The union creates 2 interpretation for a single member. The m_cptrChar is a pointer to constant char and the m_ptrChar to non-constant. Then the macro decides which to refer depending on the type of it's parameter.

The only problem is that the macro ptrChar_m can work only with either a pointer or object of this structure and not the both.

Answer 5

We could hide the information behind some "accessor" functions:

// header
struct A;           // incomplete type
char *getPtr(struct A *);
const char *getCPtr(const struct A *);

// implementation
struct A { char *ptr };
char *getPtr(struct A *a) { return a->ptr; }
const char *getCPtr(const struct A *a) { return a->ptr; }

Answer 6

No, unless you change the struct definition to:

struct A
{
    const char *ptrChar;
};

Another convoluted solution that keeps the old struct definition intact, is to define a new struct with identical members, whose relevant pointer members are set to: points to const type. Then the function you are calling is changed to take the new struct. A wrapper function is defined that takes the old struct, does a member by member copy to the new struct and passes it to the function.

Answer 7

Can GCC warn me about modifying the fields of a const struct in C99?
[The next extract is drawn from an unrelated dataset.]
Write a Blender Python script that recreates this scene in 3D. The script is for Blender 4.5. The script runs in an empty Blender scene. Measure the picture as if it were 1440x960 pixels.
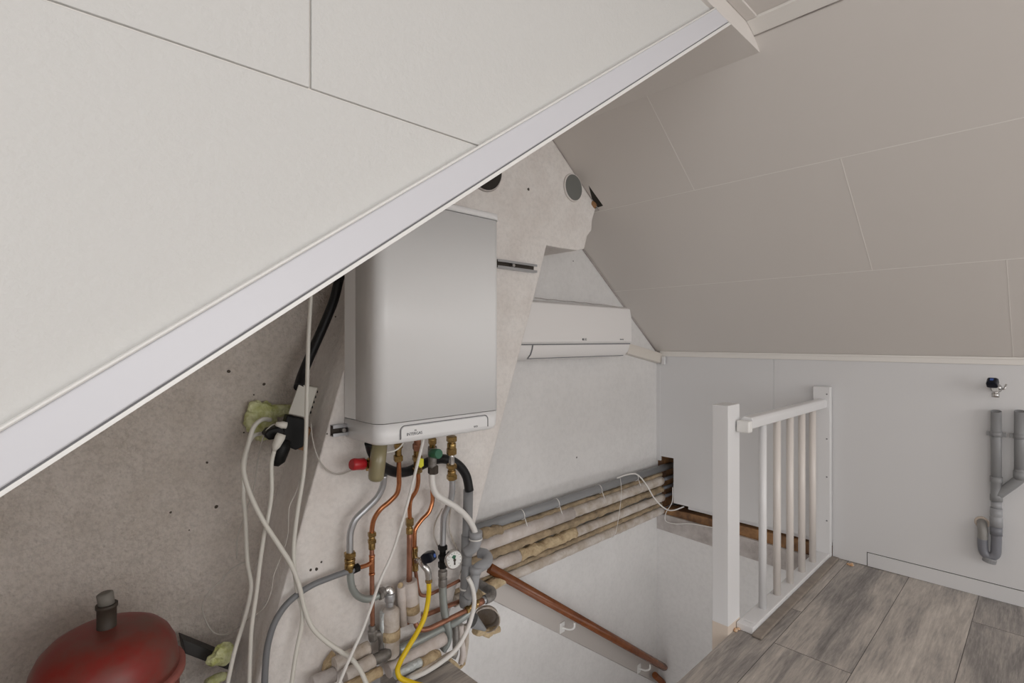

You are not modifying the fields of a const struct.

A value of struct A contains a pointer to a non-const char. ptrA is a pointer to a const struct A. So you can't change the struct A value at *ptrA. So you can't change the pointer to char at (*ptrA).Char aka ptrA->ptrChar. But you are changing the value at where ptrA->ptrChar points, ie the value at *(ptrA->Char) aka ptrA->Char[0]. The only consts here are struct As and you're not changing a struct A so what exacty is "not desired"?

If you don't want to allow change to the value at where a struct A's Char field points (via that struct A) then use

struct A
{
    const char *ptrChar; // or char const *ptrChar;
};

But maybe what you think you are doing in f is something like

void f(const struct A *ptrA)
{
    const char c = 'A';
    ptrA->ptrChar = &c;
}

Which will get an error from the compiler.